Find the lines that contain the word "part" and copy each one.

**DATASET EXCERPTS**
* start *

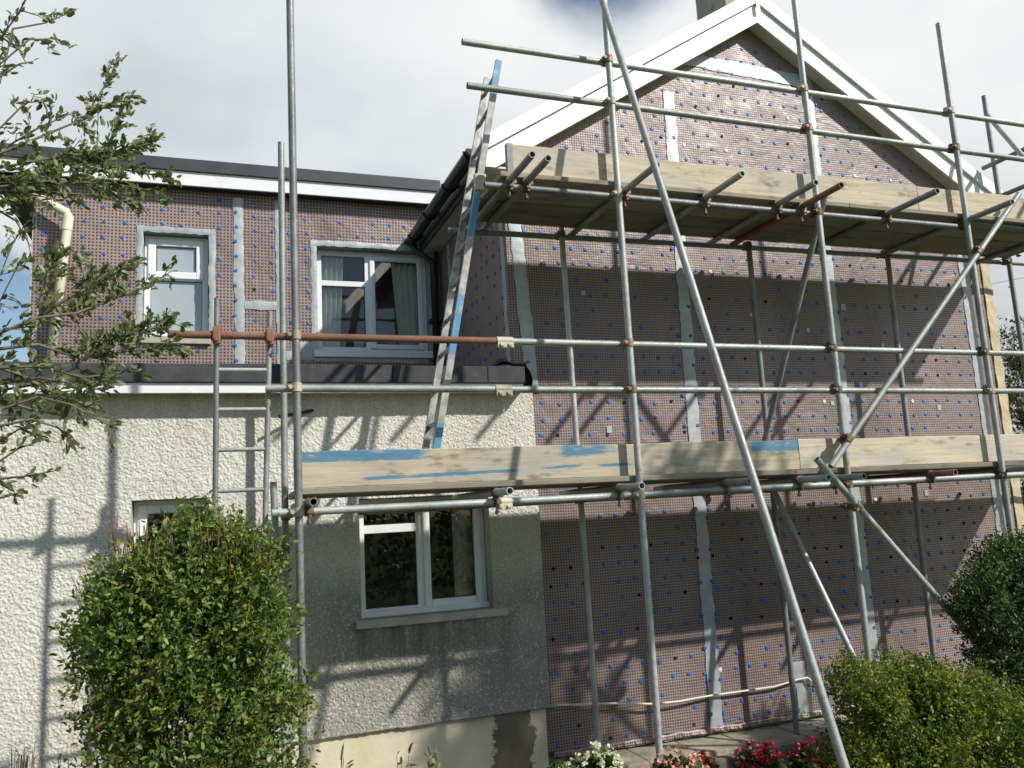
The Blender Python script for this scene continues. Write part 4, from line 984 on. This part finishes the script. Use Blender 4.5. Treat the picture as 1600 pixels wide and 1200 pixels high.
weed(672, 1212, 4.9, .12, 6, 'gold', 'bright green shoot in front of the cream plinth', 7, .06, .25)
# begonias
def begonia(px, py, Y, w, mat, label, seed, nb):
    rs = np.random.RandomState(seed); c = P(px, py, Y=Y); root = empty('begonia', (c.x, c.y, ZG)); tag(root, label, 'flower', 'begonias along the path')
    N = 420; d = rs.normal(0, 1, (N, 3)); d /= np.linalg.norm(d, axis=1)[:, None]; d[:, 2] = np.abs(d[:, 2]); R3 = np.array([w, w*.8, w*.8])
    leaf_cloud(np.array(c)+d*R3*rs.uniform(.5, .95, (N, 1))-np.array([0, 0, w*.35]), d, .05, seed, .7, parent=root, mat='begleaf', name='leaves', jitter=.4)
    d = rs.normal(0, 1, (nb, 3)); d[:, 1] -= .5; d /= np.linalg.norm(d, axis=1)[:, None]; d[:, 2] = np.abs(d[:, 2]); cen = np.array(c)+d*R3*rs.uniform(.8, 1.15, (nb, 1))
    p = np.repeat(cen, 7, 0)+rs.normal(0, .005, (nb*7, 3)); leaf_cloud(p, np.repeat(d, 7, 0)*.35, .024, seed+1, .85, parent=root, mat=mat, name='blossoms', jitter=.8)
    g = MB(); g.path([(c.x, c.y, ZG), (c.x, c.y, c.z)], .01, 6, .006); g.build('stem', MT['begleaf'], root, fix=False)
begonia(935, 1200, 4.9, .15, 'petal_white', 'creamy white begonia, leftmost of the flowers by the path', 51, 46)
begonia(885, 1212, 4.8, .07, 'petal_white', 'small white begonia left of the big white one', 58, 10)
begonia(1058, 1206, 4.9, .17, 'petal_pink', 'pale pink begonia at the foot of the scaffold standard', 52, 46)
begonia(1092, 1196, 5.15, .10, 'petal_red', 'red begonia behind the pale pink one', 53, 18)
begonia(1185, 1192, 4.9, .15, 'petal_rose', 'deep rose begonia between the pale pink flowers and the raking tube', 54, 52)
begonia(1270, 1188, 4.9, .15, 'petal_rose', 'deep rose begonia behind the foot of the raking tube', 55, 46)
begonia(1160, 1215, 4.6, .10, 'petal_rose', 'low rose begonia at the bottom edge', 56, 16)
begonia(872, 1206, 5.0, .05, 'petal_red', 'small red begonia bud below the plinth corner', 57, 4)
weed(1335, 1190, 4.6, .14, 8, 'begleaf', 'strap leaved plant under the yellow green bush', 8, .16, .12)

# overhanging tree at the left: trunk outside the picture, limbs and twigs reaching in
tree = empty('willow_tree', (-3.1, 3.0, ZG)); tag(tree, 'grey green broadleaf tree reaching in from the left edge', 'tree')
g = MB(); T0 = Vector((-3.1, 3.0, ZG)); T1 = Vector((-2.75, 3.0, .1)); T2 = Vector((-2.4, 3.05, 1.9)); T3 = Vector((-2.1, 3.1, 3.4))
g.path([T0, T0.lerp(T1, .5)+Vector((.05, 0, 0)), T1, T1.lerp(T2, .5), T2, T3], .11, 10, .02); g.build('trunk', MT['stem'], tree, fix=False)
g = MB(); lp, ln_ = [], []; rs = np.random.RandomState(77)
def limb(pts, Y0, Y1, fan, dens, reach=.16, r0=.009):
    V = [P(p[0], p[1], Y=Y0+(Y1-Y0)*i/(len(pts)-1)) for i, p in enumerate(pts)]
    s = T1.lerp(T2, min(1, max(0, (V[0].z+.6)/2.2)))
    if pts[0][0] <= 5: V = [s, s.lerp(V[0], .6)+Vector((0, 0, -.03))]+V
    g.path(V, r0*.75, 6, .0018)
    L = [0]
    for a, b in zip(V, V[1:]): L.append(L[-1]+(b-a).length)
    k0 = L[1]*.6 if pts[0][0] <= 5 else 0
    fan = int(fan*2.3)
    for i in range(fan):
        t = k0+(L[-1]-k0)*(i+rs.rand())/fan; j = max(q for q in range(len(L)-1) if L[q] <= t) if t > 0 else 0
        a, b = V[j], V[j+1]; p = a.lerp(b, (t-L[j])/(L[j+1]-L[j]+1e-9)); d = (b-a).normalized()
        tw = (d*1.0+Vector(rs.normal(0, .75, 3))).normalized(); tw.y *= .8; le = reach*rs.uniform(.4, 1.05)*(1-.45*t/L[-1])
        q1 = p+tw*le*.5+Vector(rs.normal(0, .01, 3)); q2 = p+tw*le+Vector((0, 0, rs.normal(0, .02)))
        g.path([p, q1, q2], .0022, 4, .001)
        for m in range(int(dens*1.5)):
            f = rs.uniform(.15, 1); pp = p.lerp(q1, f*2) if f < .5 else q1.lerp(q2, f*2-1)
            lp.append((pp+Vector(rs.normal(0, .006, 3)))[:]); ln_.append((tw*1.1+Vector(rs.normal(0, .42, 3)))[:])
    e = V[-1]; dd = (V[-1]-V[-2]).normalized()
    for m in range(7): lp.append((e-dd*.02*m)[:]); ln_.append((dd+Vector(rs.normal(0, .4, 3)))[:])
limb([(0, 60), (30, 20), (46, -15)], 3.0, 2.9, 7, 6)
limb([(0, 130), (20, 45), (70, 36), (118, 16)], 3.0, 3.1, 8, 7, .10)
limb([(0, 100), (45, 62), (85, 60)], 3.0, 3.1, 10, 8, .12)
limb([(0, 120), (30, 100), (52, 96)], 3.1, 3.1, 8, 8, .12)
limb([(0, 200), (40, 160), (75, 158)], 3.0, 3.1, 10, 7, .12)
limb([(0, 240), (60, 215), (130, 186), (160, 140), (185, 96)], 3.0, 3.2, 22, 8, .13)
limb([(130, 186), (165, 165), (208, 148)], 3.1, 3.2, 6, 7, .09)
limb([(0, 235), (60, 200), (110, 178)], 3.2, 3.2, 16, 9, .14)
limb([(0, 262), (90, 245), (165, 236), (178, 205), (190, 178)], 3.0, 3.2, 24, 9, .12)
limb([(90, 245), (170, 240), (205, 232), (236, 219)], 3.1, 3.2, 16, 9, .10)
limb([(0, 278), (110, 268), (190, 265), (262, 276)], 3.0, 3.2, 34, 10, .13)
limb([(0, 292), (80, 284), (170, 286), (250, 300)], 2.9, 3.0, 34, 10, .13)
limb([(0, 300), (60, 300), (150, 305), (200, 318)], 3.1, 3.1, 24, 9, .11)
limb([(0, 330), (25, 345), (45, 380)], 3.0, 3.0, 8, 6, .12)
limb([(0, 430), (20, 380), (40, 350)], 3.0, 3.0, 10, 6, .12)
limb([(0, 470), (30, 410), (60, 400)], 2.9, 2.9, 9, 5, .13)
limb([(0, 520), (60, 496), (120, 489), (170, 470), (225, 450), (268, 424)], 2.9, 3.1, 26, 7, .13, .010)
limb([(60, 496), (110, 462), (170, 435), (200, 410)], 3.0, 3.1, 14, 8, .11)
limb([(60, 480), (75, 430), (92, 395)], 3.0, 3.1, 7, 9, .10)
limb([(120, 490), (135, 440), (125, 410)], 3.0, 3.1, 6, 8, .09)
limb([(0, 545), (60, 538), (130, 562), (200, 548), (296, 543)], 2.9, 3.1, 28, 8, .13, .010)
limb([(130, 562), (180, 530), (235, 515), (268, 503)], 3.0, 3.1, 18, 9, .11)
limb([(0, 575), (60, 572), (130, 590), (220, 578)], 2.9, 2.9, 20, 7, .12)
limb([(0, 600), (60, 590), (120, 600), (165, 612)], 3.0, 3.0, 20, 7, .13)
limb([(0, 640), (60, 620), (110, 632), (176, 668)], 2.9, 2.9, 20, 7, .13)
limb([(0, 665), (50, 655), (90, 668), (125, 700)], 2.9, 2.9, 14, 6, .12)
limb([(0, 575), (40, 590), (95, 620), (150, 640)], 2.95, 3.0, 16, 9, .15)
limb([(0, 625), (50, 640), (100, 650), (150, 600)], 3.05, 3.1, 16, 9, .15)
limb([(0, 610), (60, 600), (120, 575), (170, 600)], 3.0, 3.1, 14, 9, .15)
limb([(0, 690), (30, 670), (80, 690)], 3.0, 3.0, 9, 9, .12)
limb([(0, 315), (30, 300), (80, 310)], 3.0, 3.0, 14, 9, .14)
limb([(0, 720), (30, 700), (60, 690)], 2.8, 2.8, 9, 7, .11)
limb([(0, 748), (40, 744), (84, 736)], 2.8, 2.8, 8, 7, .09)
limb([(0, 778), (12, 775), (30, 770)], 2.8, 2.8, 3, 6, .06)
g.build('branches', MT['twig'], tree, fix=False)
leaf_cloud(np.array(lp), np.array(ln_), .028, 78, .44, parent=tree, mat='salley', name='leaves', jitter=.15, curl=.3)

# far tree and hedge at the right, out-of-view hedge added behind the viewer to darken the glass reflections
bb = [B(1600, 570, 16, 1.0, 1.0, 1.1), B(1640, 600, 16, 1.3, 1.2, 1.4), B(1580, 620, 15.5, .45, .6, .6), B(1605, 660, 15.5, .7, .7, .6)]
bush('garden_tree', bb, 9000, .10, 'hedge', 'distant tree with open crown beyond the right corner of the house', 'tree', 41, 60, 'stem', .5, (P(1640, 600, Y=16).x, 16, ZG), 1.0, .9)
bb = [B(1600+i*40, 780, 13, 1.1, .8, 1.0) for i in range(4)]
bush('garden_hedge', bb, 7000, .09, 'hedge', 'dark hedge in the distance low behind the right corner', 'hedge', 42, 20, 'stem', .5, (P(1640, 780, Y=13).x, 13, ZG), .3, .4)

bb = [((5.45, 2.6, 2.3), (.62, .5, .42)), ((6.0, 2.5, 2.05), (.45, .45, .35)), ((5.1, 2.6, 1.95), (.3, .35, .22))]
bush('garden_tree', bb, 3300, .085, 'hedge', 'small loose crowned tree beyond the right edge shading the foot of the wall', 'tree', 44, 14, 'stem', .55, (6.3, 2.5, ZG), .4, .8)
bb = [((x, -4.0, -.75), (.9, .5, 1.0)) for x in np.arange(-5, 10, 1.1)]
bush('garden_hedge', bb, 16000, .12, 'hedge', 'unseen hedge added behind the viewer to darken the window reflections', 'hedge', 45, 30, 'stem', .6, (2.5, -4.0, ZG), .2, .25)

* end *
* start *

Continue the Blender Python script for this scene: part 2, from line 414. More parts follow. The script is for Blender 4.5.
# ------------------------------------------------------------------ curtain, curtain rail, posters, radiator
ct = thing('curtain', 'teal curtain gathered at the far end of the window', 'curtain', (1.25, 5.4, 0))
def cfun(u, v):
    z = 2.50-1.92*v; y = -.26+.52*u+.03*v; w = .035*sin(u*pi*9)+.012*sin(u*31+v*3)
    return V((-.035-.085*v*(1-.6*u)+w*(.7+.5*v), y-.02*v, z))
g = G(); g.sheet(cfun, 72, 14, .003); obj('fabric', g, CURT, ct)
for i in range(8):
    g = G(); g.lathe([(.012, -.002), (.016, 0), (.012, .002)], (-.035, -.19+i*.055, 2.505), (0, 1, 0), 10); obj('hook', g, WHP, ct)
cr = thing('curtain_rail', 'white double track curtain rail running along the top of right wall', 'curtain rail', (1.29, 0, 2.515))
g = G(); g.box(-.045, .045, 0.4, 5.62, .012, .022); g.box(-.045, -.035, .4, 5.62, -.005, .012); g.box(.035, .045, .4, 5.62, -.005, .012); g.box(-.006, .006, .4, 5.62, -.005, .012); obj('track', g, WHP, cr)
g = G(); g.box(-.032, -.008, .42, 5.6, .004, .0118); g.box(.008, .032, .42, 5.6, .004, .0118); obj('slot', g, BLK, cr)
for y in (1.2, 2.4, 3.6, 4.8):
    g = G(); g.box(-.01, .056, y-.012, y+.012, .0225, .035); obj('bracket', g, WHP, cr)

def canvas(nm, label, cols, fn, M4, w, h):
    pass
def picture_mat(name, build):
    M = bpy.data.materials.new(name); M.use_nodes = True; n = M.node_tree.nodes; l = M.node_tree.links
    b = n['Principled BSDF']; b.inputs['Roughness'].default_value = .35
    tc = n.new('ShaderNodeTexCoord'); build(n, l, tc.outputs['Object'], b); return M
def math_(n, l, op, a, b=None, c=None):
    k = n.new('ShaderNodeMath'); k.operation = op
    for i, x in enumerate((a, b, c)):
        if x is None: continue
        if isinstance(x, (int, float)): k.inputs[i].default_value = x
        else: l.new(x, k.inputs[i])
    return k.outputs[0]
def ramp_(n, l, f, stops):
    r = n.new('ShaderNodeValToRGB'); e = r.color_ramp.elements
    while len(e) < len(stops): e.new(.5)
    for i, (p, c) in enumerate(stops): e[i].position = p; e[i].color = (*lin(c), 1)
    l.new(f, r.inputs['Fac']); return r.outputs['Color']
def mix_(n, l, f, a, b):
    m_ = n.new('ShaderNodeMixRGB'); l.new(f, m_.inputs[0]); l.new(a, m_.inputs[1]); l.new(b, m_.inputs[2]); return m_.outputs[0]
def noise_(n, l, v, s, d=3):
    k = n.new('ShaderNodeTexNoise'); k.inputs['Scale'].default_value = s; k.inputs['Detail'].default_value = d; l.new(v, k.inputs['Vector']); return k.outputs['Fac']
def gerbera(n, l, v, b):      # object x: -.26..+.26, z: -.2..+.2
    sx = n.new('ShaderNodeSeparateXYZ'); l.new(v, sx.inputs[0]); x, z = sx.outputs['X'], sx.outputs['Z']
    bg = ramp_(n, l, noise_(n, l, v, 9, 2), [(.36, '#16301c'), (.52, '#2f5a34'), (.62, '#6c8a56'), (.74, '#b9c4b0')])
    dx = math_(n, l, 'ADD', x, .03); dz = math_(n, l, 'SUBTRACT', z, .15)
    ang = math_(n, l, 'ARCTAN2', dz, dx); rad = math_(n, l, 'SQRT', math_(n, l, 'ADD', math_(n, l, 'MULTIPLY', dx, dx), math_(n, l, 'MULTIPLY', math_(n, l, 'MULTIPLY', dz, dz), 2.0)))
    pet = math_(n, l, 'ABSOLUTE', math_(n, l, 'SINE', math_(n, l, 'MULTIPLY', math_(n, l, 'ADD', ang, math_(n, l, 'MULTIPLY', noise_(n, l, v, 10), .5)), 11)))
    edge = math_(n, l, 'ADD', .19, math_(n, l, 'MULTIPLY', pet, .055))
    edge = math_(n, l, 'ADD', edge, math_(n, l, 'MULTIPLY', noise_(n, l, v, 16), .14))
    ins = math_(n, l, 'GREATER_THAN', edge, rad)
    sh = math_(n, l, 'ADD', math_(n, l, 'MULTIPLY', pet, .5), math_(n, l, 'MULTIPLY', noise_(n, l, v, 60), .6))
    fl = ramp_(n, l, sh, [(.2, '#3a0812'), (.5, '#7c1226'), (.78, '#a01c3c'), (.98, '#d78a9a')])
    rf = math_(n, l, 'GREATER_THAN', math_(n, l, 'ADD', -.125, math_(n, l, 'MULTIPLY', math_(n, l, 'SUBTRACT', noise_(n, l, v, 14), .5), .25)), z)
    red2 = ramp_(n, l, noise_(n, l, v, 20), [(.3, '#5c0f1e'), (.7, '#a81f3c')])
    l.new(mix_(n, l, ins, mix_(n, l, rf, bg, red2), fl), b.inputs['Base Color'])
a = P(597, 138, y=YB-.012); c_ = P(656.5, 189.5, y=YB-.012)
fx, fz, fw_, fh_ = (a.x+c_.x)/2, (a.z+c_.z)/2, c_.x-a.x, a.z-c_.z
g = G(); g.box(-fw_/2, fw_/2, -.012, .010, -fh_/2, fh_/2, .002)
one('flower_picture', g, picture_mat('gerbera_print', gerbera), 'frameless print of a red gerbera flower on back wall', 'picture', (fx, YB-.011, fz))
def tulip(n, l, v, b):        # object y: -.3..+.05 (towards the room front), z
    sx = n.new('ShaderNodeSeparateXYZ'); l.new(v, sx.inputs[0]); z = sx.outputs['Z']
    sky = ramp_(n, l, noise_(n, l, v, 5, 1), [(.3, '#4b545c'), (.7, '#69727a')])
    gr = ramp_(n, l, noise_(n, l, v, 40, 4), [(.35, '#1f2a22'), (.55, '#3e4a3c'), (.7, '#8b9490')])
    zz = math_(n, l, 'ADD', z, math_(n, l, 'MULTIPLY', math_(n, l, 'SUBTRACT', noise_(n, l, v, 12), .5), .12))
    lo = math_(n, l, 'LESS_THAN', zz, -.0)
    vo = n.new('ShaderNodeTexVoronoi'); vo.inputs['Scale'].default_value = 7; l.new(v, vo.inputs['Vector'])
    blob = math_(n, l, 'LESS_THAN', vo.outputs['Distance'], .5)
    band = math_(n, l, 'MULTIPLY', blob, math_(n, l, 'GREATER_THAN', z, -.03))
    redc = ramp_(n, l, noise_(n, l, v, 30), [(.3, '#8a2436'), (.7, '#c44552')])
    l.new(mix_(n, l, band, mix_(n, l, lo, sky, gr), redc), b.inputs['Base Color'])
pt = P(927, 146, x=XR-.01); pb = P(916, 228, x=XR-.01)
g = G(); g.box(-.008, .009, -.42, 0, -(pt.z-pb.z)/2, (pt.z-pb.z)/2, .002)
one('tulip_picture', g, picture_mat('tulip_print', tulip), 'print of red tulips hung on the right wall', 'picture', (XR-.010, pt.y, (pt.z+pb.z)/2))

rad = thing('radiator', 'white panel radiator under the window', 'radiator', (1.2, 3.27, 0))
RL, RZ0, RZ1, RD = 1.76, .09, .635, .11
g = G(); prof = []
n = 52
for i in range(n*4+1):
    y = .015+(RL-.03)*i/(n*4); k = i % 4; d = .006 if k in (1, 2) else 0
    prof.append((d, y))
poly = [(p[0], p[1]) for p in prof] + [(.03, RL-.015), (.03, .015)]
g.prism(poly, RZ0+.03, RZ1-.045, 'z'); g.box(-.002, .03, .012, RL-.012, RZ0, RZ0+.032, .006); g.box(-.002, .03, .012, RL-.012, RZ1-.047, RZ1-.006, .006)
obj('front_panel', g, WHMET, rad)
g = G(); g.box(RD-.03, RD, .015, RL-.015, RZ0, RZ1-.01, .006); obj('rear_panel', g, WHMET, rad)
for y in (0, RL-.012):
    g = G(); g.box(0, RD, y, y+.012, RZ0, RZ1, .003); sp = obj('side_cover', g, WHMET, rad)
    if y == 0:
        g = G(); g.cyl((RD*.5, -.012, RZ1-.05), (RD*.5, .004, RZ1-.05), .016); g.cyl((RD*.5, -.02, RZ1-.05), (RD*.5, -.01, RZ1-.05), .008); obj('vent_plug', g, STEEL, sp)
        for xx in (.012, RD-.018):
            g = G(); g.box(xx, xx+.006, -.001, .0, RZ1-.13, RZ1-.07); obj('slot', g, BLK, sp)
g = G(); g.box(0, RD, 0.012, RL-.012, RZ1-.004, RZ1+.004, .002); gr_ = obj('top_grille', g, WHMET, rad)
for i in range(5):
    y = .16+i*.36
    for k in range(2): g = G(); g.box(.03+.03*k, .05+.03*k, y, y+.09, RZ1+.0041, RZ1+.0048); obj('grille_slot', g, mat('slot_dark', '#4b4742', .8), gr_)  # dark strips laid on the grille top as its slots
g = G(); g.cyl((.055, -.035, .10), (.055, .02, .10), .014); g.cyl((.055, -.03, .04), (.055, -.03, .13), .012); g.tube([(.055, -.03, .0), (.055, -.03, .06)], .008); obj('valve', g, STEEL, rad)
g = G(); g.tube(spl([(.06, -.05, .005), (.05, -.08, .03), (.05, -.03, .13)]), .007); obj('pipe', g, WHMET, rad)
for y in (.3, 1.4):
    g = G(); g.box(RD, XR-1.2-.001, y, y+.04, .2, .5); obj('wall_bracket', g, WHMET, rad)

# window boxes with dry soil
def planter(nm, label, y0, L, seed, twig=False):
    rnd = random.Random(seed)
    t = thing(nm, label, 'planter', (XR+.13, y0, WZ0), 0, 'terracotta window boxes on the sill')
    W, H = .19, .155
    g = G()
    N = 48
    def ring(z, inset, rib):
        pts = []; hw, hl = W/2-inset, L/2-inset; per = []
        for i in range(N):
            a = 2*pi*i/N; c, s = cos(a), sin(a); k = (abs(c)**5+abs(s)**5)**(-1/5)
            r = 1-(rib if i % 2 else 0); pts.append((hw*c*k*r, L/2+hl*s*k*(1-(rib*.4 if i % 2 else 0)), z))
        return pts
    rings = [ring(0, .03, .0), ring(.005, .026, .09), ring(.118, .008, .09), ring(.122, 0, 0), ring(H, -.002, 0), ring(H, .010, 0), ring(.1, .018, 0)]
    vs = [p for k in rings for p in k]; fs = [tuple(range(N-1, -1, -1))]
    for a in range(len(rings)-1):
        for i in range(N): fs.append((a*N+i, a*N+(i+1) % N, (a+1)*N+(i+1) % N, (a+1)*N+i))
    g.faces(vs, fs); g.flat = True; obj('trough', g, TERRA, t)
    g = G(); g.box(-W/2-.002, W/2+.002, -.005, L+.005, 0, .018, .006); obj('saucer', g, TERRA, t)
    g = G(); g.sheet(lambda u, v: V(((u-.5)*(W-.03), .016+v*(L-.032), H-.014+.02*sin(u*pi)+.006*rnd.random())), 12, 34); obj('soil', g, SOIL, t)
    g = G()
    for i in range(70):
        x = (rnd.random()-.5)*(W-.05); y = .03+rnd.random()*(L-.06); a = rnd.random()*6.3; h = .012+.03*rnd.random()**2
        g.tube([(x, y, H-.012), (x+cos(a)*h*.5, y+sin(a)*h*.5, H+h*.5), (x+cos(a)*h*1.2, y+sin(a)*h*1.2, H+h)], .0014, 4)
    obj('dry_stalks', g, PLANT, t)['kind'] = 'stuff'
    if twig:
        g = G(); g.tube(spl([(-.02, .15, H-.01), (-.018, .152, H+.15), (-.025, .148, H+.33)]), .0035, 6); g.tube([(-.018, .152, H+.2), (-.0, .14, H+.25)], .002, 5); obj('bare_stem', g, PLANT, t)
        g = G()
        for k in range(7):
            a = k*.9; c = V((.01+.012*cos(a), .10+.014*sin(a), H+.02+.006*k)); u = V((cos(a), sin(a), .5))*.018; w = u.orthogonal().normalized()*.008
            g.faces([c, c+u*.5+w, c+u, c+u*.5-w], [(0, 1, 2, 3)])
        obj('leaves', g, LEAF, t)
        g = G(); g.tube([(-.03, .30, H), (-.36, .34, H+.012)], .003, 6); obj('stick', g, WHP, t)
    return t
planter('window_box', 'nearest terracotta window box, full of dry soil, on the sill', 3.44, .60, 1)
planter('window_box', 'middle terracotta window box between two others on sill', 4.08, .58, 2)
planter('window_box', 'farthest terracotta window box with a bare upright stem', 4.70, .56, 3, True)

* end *

**EXERCISE RESULT**
The Blender Python script for this scene continues. Write part 4, from line 984 on. This part finishes the script. Use Blender 4.5. Treat the picture as 1600 pixels wide and 1200 pixels high.
Continue the Blender Python script for this scene: part 2, from line 414. More parts follow. The script is for Blender 4.5.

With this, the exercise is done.